8) Handle ongoing maintenance requirements. After the registration and launch, a new stage of life begins for the corporation. And it too has a number of specific rules. In order to maintain your trustworthy reputation in the eyes of the state, as well as potential partners and customers, it’s necessary to pay taxes and file annual reports regularly, which is obligatory in most states. The purpose of these reports is to inform the state of significant business changes, relocation or name changes, and the appointment of a new registered agent.

Should I Hire Someone to Incorporate My Business?

As with any business, there are two main ways to start a business: do everything yourself or hire a professional and handle over all the organizational hassle. In an attempt to save money, many startups choose the first option, without even any idea of how much effort, time, and money it will take.

The lawyer services also require considerable investment. An experienced attorney who is well-versed in the volatile law will, of course, be an invaluable assistant, however, not every startup can afford to pay several thousand dollars for this.

Fortunately, we have online business formation services. Dozens of companies proven by years and thousands of customers offer their services, allowing you to avoid possible problems with documents and save money.
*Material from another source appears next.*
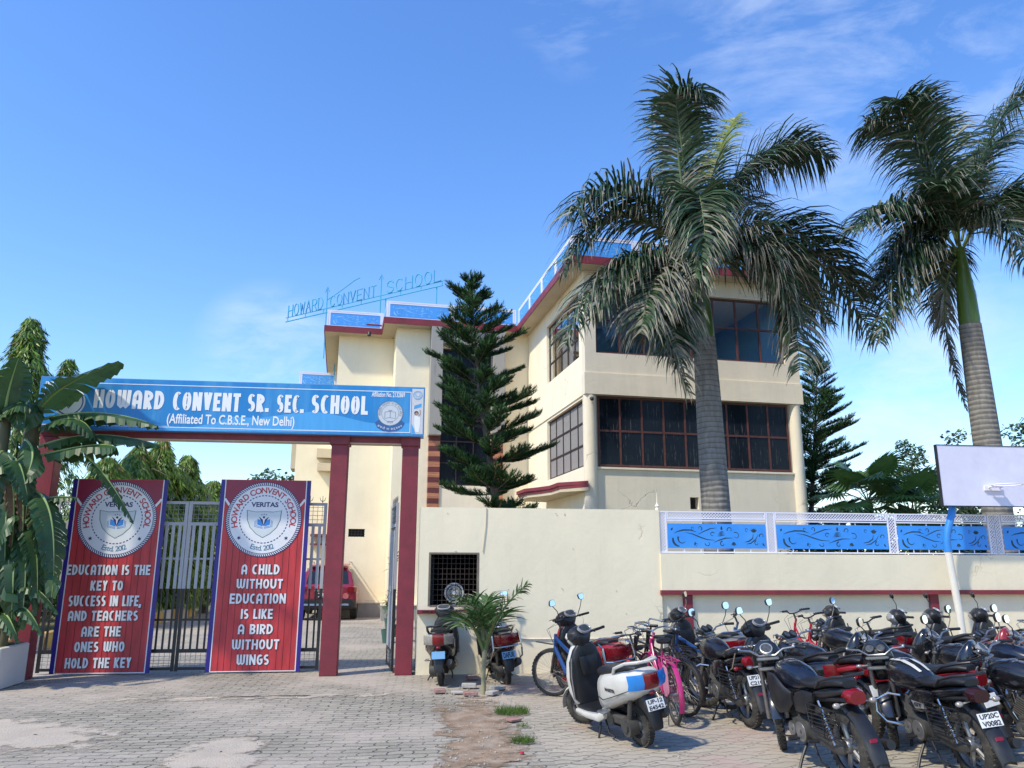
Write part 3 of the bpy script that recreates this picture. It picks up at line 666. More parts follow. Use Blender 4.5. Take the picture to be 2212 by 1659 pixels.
# --- entrance canopy with stepped maroon edge on the side wall
cp = [(-.002, -.1), (-.55, .55), (-.55, 1.4), (-.72, 1.9), (-.95, 2.4), (-.95, 3.4), (-.7, 3.8), (-.002, 3.9)]
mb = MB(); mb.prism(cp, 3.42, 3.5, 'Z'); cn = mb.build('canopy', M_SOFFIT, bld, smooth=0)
mb = MB(); mb.prism([(x * 1.04, y) for x, y in cp], 3.503, 3.57, 'Z'); mb.prism([(x * 1.09, y) for x, y in cp], 3.572, 3.66, 'Z'); mb.build('canopy_edge', M_RED, cn, smooth=0)
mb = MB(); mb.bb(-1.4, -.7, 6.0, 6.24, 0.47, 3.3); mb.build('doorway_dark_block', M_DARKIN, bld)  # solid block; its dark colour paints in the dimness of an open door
# roof drain pipe and a small camera under the fascia
mb = MB(); mb.tube([(-5.4, 7.0, EZ + .26), (-5.0, 7.0, EZ + .26), (-4.9, 6.98, EZ + .24)], .03, 8); mb.build('drain_pipe', M_RED, bld)
mb = MB(); mb.cyl((-5.3, 6.9, EZ - .05), (-5.3, 6.86, EZ - .16), .06, 12); mb.build('security_camera', M_BLACK, bld)
mb = MB(); mb.cyl((.13, -.06, 5.74), (.1, -.2, 5.70), .045, 12); mb.sphere((.1, -.2, 5.7), .05, 12, 8); mb.build('security_camera', M_BLACK, bld)

# ------------------------------------------------------------------ heavy display capitals drawn from strokes
def heavy(s, x0, x1, y0, y1, wt=.21, slash=False):
    # returns a list of stroke polygons filling the given box; wt = stroke weight as a fraction of the height
    h = y1 - y0; w_ = wt * h; k = w_ / 2
    arc = lambda cx, cy, rx, ry, a0, a1, n=12: [(cx + rx * math.cos(R(a0 + (a1 - a0) * i / n)), cy + ry * math.sin(R(a0 + (a1 - a0) * i / n))) for i in range(n + 1)]
    W = dict(I=.22, E=.56, L=.50, F=.50, S=.56, T=.56, W=.92, N=.68, Y=.62, R=.60, B=.60, K=.64, C=.60, V=.64); W[' '] = .34; W['.'] = .22; W[','] = .22
    tot = sum(W.get(c, .64) + .11 for c in s) - .11; u = (x1 - x0) / tot; out = []; x = x0
    for c in s:
        g = W.get(c, .64) * u; a, b, m = x + k, x + g - k, x + g / 2; lo, hi, md = y0 + k, y1 - k, y0 + h * .5; rx, ry = (b - a) / 2, (hi - lo) / 2; kk = k * .999
        if c in 'O': st = [arc(m, md, rx, ry, 90, 450, 24)]
        elif c == 'C': st = [arc(m + rx * .25, md, rx * 1.25, ry, 62, 298, 20)]
        elif c == 'D': st = [[(a, y0), (a, y1)], [(a, hi)] + arc(a + rx * .5, md, rx * 1.5, ry, 90, -90, 16) + [(a, lo)]]
        elif c == 'H': st = [[(a, y0), (a, y1)], [(b, y0), (b, y1)], [(a, md), (b, md)]]
        elif c == 'W': st = [[(a, y1), (a + rx * .12, lo + h * .1), (a + rx * .5, lo), (m - k * .2, lo + h * .1), (m, y1)], [(m, hi), (m + k * .2, lo + h * .1), (b - rx * .5, lo), (b - rx * .12, lo + h * .1), (b, y1)]]
        elif c == 'A': st = [[(a, y0), (a, md + h * .1)] + arc(m, md + h * .08, rx, ry - h * .08, 180, 0, 14) + [(b, y0)], [(a, y0 + h * .36), (b, y0 + h * .36)]]
        elif c == 'R': st = [[(a, y0), (a, y1)], [(a, hi)] + arc(b - h * .22, hi - h * .2, h * .22, h * .2, 90, -90, 12) + [(a, hi - h * .4)], [(a + rx * .5, hi - h * .4), (b, y0)]]
        elif c == 'P': st = [[(a, y0), (a, y1)], [(a, hi)] + arc(b - h * .22, hi - h * .22, h * .22, h * .22, 90, -90, 12) + [(a, hi - h * .44)]]
        elif c == 'B': st = [[(a, y0), (a, y1)], [(a, hi)] + arc(b - h * .2, hi - h * .18, h * .18, h * .18, 90, -90, 10) + [(a, hi - h * .36)], [(a, hi - h * .38)] + arc(b - h * .2, lo + h * .2, h * .2, h * .2, 90, -90, 10) + [(a, lo)]]
        elif c == 'N': st = [[(a, y0), (a, y1)], [(a, y1 - k * .6), (b, y0 + k * .6)], [(b, y0), (b, y1)]]
        elif c == 'V': st = [[(a, y1), (m, y0 + k * .6)], [(m, y0 + k * .6), (b, y1)]]
        elif c == 'E': st = [[(a, y0), (a, y1)], [(a, hi), (b + k, hi)], [(a, md), (b + k * .5, md)], [(a, lo), (b + k, lo)]]
        elif c == 'F': st = [[(a, y0), (a, y1)], [(a, hi), (b + k, hi)], [(a, md), (b + k * .5, md)]]
        elif c == 'T': st = [[(m, y0), (m, y1)], [(x, hi), (x + g, hi)]]
        elif c == 'L': st = [[(a, y1), (a, y0)], [(a, lo), (x + g, lo)]]
        elif c == 'S': st = [arc(m, hi - ry * .5, rx, ry * .5, 40, 270, 12)[:-1] + arc(m, lo + ry * .5, rx, ry * .5, 90, -140, 12)]
        elif c == 'U': st = [[(a, y1), (a, md)] + arc(m, md - h * .05, rx, ry - h * .05, 180, 360, 14) + [(b, md), (b, y1)]]
        elif c == 'G': st = [arc(m + rx * .15, md, rx * 1.15, ry, 55, 320, 18) + [(b, md)], [(m, md), (b + k, md)]]
        elif c == 'I': st = [[(m, y0), (m, y1)]]
        elif c == 'K': st = [[(a, y0), (a, y1)], [(a + k, md), (b, y1)], [(a + k, md), (b, y0)]]
        elif c == 'Y': st = [[(a, y1), (m, md)], [(b, y1), (m, md)], [(m, md + k), (m, y0)]]
        elif c == '.': st = [[(m, y0), (m, y0 + w_ * 1.1)]]
        elif c == ',': st = [[(m + k * .2, y0 + w_), (m - k * .4, y0 - w_ * .8)]]
        else: st = []
        for q in st:
            if slash: q = [(p[0] + (p[1] - y0) * .0, p[1]) for p in q]
            out += stroke2d(q, w_ if c not in '.,' else w_ * 1.05)
        x += g + .11 * u
    return out
def layered(mb, polys, q, y, step=.00025):
    for i, p in enumerate(polys): mb.flat2d([p], q(y + (i % 7) * step))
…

In terms of value for money, business creation, and registration, the following companies are among the best on the market:

  • ZenBusiness. This service provider offers affordable pricing and full-featured registration services + a full year of free registered agent service in their plans;
  • Northwest Registered Agent is slightly more expensive. However, apart from a one-year-free registered agent service and friendly customer support throughout the entire formation process, their list of services includes also scanning of your business documents; 
  • IncFile. This company offers a free business formation package (excluding state fees). And you also have a full year of a free registered agent service.

Conclusion

A corporation is one of the most popular business entity types in the US – and there’s a good reason for that – numerous successful cases prove its high level of efficiency, and the test of time proves its reliability.

However, corporations are not for everyone. Before choosing this type of business, you need to carefully study all the features of your company, analyze its circle of activities, structure, and development stages.

Working with documents, which you will inevitably face, will also require special knowledge and skills, so in case you have any doubts, it’s best to leave it to the above-mentioned professionals.